Remarqué en 2014 grâce à Bowling Killers, un court-métrage de genre qui réalisa la prouesse d’être nommé aux Magritte, Sébastien Petit confirme l’étendue de son potentiel avec Chaos, un film traditionnel cette fois, parfaitement inscrit dans son époque.

 

Chaos de Sébastien PetitCette fiction de dix-huit minutes suit le parcours d’un quidam (Steve Driesen, le toujours impeccable acteur fétiche du réalisateur) qui, dans sa voiture, sillonne une autoroute vide, au milieu de nulle part. Quand tout à coup, tout s’arrête: radio, moteur de la voiture, éclairage public, portable, montre. Coincé, car orphelin des technologies dont dépend son quotidien, il se retrouve complètement seul, face à sa vulnérabilité.

Sujet apocalyptique traité avec finesse, le film anticipe avec un certain panache une réalité plausible: celle qui pourrait devenir la nôtre dans quelques temps, si ce monde dans lequel nous vivons ne change pas d’orientation. A savoir, celui où, malgré les alertes, presque tout reste encore pensé en termes de croissance économique et surtout, celui où nous continuons, à surexploiter les ressources disponibles.
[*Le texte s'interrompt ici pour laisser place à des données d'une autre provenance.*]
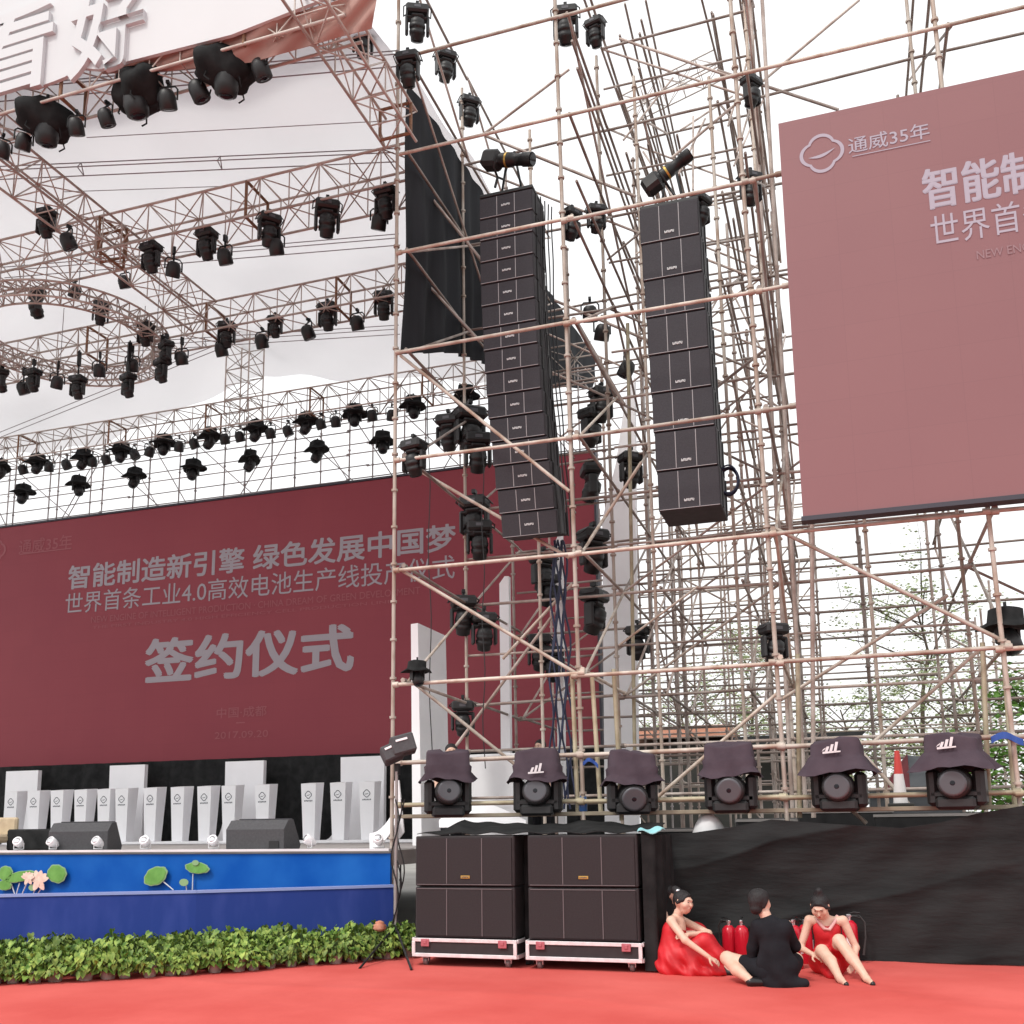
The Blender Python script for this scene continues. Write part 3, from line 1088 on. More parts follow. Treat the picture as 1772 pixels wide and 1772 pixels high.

Car cette réflexion – fédératrice - nous confronte de plein fouet à un futur que notre cerveau peine à imaginer, dans une sorte de déni naturel. Si la parabole met souvent mal à l’aise, le pessimisme ambiant n’est au final qu’une façade pour l’homme à l’éternel béret noir, qui reste avant tout un jeune papa. "Je suis quelqu’un d’optimiste. Mais je sais au fond de moi que mon fils ne pourra vivre comme ont vécu ses grands-parents. Moi aussi, d’ailleurs. Est-ce un leurre? Pas forcément. Le principal est d’en être bien conscient pour mieux amorcer l’avenir". Des changements vitaux espérés, qui s’expriment en filigrane à travers la voix-off anglaise d’un film particulièrement dense, comme "La civilisation matérielle va disparaître à coup sûr. Mais notre espèce survivra, différemment". Et qui pose les questions cruciales: jusqu’à quel point sommes-nous dépendants des technologies? Pour être heureux, faut-il avoir plus ou vouloir moins?

Remarqué pour la première fois lors du Brussels Short Film Festival en avril dernier, Chaos s’est dans la foulée vu sélectionner parmi les vingt courts-métrages annuels convoités du WBI (Wallonie-Bruxelles Images), lui valant d’être diffusé au marché des acheteurs à Cannes. Montré dans plusieurs festivals du monde entier (Angleterre, Etats-Unis, France, Grèce, Pologne…) il se retrouve dans la première sélection de courts-métrages du 1er Festival International du Film de Bruxelles. Par ailleurs, il a été acheté par France Télévision et la RTBF. Sans surprise.